The first definitely known owner was John Vynall [Vinall] in 1549. Little is known of Vynall but the house was known as Melwards before 1562, when the property comprised one house and three acres. John Reames, yeoman, owned it before 1652. In 1655 William Simmons, the Glynde blacksmith who had also owned Trevor House, bought this property and in 1679 his son John Simmons sold to Joseph Denham of Glynde, weaver. Denham's widow Mercy married Nathaniel Jeffery in 1702 and they were the owners of this property on the 1717 estate map. In 1722 it passed to Oliver Jeffery, Mercy's adopted son, who sold it to John Kidder, tenant of the Great Farm, in 1739.
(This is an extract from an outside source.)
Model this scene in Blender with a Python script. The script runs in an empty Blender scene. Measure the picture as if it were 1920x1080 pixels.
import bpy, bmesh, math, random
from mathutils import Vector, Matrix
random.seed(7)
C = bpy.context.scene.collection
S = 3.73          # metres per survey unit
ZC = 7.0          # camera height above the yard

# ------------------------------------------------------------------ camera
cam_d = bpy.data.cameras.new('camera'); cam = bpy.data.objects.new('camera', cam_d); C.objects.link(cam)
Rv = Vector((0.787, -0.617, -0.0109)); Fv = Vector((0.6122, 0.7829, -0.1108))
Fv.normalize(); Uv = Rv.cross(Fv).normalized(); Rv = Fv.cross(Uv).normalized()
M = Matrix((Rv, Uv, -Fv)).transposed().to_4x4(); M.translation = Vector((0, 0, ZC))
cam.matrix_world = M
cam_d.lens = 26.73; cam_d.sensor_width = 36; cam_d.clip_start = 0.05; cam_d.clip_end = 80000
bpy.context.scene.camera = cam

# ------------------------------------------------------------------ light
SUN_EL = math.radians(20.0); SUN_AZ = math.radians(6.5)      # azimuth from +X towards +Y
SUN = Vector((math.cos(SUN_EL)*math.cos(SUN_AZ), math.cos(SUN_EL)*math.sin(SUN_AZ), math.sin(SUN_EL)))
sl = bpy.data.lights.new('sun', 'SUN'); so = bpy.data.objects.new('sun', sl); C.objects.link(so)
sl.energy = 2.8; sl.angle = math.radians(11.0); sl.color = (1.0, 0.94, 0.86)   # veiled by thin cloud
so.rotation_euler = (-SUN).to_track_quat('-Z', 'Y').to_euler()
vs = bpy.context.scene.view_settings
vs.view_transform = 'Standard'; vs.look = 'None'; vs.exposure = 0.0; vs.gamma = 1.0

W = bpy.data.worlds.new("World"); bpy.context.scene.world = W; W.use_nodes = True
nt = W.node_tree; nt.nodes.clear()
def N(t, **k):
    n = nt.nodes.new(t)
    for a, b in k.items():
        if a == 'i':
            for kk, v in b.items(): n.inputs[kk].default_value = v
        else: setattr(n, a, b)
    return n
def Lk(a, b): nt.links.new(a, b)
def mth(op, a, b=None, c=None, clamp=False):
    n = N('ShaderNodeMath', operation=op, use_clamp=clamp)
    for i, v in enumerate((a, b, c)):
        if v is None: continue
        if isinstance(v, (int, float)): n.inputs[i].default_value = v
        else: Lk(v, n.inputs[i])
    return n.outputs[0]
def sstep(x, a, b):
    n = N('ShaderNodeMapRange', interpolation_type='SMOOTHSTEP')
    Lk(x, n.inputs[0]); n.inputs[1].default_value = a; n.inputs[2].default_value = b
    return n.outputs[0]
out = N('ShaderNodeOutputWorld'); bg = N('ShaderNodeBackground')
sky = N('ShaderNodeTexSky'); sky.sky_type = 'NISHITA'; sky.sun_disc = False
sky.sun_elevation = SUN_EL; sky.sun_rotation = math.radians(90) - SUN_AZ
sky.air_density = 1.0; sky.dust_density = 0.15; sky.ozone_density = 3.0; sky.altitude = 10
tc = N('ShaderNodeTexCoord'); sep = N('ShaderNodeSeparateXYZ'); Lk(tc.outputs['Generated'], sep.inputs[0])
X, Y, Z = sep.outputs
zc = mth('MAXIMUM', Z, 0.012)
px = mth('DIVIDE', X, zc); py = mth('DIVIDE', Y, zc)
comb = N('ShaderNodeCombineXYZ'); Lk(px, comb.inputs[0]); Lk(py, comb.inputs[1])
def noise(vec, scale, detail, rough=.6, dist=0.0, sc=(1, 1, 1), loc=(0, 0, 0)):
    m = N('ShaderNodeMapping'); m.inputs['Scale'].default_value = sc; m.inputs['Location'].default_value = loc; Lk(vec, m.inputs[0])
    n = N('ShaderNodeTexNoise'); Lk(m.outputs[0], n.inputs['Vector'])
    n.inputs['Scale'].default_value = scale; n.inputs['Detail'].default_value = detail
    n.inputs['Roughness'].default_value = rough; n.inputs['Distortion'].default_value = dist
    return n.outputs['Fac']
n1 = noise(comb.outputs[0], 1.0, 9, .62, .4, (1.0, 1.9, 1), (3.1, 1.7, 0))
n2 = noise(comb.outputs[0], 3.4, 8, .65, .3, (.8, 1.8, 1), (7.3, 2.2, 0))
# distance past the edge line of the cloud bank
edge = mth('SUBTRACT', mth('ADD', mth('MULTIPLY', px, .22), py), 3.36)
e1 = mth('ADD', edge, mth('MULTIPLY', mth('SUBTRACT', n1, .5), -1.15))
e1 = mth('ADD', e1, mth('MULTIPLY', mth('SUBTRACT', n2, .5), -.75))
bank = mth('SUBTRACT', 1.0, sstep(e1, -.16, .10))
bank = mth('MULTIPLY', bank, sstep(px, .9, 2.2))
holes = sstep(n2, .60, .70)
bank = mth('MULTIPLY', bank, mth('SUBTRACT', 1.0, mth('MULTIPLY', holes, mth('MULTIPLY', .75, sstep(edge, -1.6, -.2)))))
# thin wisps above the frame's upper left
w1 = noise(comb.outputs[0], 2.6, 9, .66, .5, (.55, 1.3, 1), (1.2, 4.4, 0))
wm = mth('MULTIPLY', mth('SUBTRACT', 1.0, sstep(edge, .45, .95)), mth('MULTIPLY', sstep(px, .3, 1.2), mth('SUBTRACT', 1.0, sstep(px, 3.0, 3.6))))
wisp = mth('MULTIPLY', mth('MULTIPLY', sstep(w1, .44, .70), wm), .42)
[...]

Kidder had also bought the plot next door where he built the house now called Hampden House. Kidder's relation John Harris, corn factor, of Middlesex sold all Kidder's property in Glynde and Beddingham to Richard Trevor, owner of the Glynde Estate, in 1759. The house was now divided into "one dwelling with part of the garden and yard; another dwelling with part of the garden and yard; a granary; and the barn which has of late years gone with the Brick House" [now Hampden House]. Rookery Cottages still had a thatched roof until the late nineteenth century, by which time it was divided into three cottages.

The name Rookery Cottages may have first been used in the late 19th or early 20th century. Edward Boys Ellman in his Recollections of a Sussex Parson suggested that the town of Lewes had gained the nickname "the Rookery" from the large number of clergymen who could be seen around the town in their black attire (Lewes Football Club are still nicknamed the Rooks). As Rookery Cottages stand next to Glynde vicarage (now named Hampden House), it is likely the name was given because of its proximity to that building rather than any reference to nesting birds. In South Heighton and Winchelsea there are roads next to their vicarages that include the word Rookery in their name.